In such a context of recalibration, the post-Arab Spring security sector reform faces three main challenges: to outline an ambitious and system-wide vision beyond quick fixes aimed at stabilizing the current fluid security situations; to engineer a lasting strategy downsizing overlapping institutions and communicating the process to the general public; and to secure the materialization of dedicated and constructive engagement on the part of external partners.
Firstly, the very nature of the mission of the security forces must be wholly redefined. Whether in Ben Ali’s Tunisia where the police had become synonymous with arbitrariness and their function had shifted and shrunken from protection of the citizenry and public order to that of the regime’s interests, or in Mubarak’s Egypt where systematic police abuse and violence had sparked outrage among those who would lead the revolution, let alone Assad’s Syria where they would be used as a first line of attack against the population, security services in the region have rightly been identified as a primary source of the persistence of authoritarianism. The “Republic of Fear” must now give way to the “Republic of Hope” and this cannot be achieved without doing away structurally with what the mukhabarat and the istikhbarat long stood for in terms of injustice.
In striking the proper balance between visible and less visible initiatives, lastingly addressing the question of justice and impunity (indictments, amnesties, compensations) and avoiding witch-hunts which inevitably sow the seeds of a revenge cycle, one is here looking to pursue reform of the very manner in which security is conceived. In recent years, notably echoed by the Arab Human Development reports, concepts such as human security had begun gaining a measure of currency in the Arab world. Today, a new centre of gravity has to be created for orphan security services that need to be connected to society – notably by way of transparent consultations – instead of regime so as to rebuild an eroded public trust in these actors. As the new societies rework their internal dynamics, in particular the state-society interface, security will be redefined along terms which prioritize accountability and this will spell a new imperative of responsive security services.
Secondly, the reform process must be the subject of a society-wide literacy campaign. The organizational restructuring ought, in that respect, to feature quantitative and qualitative dimensions. On the one hand, the reform process will have to tackle the question of the proliferation of different services which had come to occupy an increasingly larger space under logics of duplication and replication in the fallen regimes. Downsizing or dismantling is an immediate issue that must be resolved authoritatively, yet with enough wisdom so as not to generate further disorder in these systems. Outsized services are more than any other sign an indication of a flawed and impractical structure. All the same, reform of the military, the police and paramilitary services can only take place if the general public understands that such change is part and parcel of a larger process of national transition towards the rule of law. This enables an actor-led process, wherein civil society can play a key constructive role, and generates ownership but also entails making the issue visible in the national debate.

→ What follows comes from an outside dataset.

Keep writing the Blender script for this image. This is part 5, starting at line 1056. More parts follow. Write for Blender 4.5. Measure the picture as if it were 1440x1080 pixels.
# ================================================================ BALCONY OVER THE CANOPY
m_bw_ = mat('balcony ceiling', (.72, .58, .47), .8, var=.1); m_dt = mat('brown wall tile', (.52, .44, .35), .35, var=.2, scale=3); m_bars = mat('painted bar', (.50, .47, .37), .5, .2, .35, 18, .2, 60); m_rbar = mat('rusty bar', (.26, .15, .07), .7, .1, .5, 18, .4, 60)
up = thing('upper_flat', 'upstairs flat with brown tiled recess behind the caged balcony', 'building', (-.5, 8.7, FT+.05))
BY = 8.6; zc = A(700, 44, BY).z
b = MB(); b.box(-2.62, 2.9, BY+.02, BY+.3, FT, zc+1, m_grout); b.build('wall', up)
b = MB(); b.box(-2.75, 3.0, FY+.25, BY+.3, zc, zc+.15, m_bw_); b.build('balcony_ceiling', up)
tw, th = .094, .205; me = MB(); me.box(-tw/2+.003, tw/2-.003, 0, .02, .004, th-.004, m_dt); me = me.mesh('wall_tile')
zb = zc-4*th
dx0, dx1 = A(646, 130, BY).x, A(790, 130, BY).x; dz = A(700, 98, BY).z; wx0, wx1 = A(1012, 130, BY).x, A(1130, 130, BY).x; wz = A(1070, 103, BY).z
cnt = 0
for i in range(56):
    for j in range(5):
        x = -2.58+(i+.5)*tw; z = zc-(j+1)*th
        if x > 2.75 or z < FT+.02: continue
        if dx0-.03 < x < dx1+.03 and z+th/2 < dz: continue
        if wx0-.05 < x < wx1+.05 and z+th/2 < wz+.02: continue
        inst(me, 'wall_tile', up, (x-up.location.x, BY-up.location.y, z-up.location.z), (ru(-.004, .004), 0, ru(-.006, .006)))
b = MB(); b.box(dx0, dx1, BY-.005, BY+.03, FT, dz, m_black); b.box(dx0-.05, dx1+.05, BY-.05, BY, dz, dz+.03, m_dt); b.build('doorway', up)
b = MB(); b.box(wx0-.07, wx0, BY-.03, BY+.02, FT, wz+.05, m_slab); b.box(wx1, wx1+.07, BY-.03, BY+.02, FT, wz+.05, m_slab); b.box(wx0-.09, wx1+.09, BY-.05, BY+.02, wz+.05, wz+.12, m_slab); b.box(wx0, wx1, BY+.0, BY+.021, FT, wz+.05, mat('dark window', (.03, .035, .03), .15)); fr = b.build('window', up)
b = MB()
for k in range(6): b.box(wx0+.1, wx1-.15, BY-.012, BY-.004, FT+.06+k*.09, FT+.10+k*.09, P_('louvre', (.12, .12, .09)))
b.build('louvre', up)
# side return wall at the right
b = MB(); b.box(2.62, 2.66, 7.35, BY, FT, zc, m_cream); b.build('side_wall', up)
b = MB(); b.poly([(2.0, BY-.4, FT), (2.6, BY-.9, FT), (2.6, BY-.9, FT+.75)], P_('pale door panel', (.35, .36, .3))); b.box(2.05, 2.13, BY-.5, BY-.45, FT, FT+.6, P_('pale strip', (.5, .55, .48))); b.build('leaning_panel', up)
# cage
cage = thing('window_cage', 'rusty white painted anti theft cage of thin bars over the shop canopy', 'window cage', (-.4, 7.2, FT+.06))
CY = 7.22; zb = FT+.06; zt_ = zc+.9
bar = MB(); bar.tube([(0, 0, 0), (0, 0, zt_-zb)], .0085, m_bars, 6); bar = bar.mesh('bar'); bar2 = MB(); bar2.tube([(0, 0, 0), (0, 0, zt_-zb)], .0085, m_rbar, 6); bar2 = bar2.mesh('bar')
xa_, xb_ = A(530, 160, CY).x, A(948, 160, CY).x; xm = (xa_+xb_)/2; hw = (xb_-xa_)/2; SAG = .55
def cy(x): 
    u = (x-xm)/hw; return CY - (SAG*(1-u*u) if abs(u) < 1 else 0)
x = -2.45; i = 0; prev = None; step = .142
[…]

Finally, these various efforts, however readily initiated and genuinely pursued, cannot be achieved if they do not receive important support and assistance from the countries’ external partners, in particular the United States and Europe. Whereas the fallen regimes could not realistically be expected to genuinely engage in such revamping – beyond cosmetic steps paying lip service to aid conditionality and under foreign policy requirements – the new authorities are arguably concerned with democratic reforms embracing the role of security services. On that front, the major challenge will be for partners to strike the proper tone, enable sustainability and avoid paternalistic approaches, for much can be achieved in merely making experience and expertise available to the new systems. Natural convergence would, in that respect, be more productive than lesson giving, export of roadmaps or readymade blueprints about what are perceived, by outsiders, as priorities. Change from within also applies to change from without on this set of issues.
To the extent that, when it comes to the Arab Spring, everyone is in a learning process, international experience must be calibrated with the current transformations. As United Nations Secretary General Ban Ki-moon recently noted: “Security sector reform is not palliative or short-term… It is a core element of multidimensional peacekeeping and peace building essential for addressing the roots of conflict and building the foundations of long-term peace and development.” Specifically, this means factoring in the heterogeneity of the transformations and contextualizing reforms – for instance, Tunisia’s focus is on the police, Egypt’s on the military, Libya’s on militias and, in time, Syria’s on paramilitary groups. It also implies that efforts supporting reform processes need to adapt to these alterations. As the authorities leading the transitions and their partners are bound to discover, there will, in all likelihood, be frustration, resistance and at times belligerence. Long-entrenched systems and vested interests will not dissipate so easily nor will former actors turn into democrats overnight. Be that as it may, the current context is clearly a unique opportunity for genuine reform to be attempted and potentially realised.
The Arab Spring was born amid episodes of police brutality (Khaled Said’s death in Egypt and Mohamed Bouazizi’s immolation in Tunisia) and fuelled by a dual quest for dignity and justice. Transforming instruments formerly used to enable such brutality into ones to “serve and protect” the citizenry is, therefore, the primary benchmark of the success of the revolts. In the final analysis, legitimate and accepted security services are the best bulwark against relapse into authoritarianism. Good governance is ultimately about processes, and a reformed security sector whose own dynamics would have been revamped to reflect the new values and functions, as per new institutions anchored in representativeness and accountability, will go a long way in cementing the achievements of the Arab Spring. As reform of the security services goes, so will the transitions.